The Dow Theory is built upon the assertion that measures of stock prices tend to move together.
If the Dow Jones industrial average is rising, then the transportation average should also be
rising. Such simultaneously price movements suggest a strong bull market. Conversely, a decline
in both the industrial and transportation averages suggests a strong bear market, both move in
opposite directions; the market is uncertain as to the direction of future stock prices.
If one of the averages starts to decline after a period of rising stock prices, then the two are at
odds. For example, the industrial average may be rising while the transportation average is
falling. This suggests that the industries may not continue to rise but may soon begin to fall.

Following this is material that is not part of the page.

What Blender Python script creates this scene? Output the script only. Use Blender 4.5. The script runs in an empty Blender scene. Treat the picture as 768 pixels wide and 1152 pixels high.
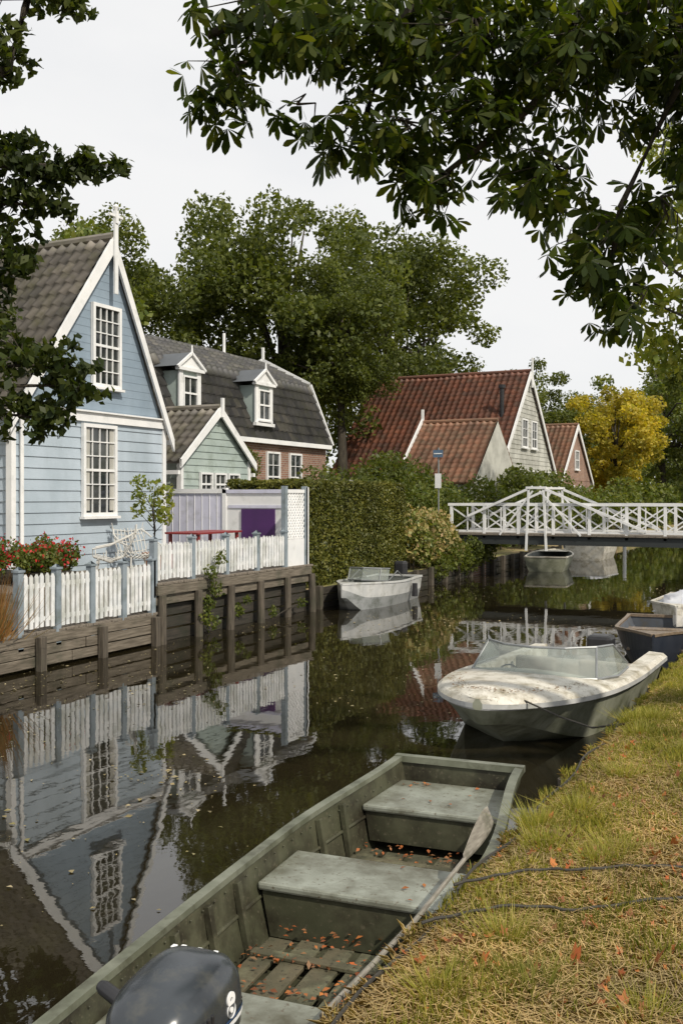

Hence, the market investor will use this signal to sell securities and convert to cash.
The converse occurs when after a period of falling security prices, one of the averages starts to
rise while the other continues to fall. According to the Dow Theory, this divergence suggests
that this phase is over and that security prices in general will soon start to rise. The astute
investor will then purchase securities in anticipation of the price increase.
These signals are illustrated in Figure 10.1. Part A that illustrates a buy signal. Both the industrial
and transportation average have been declining when the industrial starts to rise. Although the
transportation index is still declining, the increase in industrial average suggests that the declining
market is over. This change is then confirmed when the transportation average also starts to rise.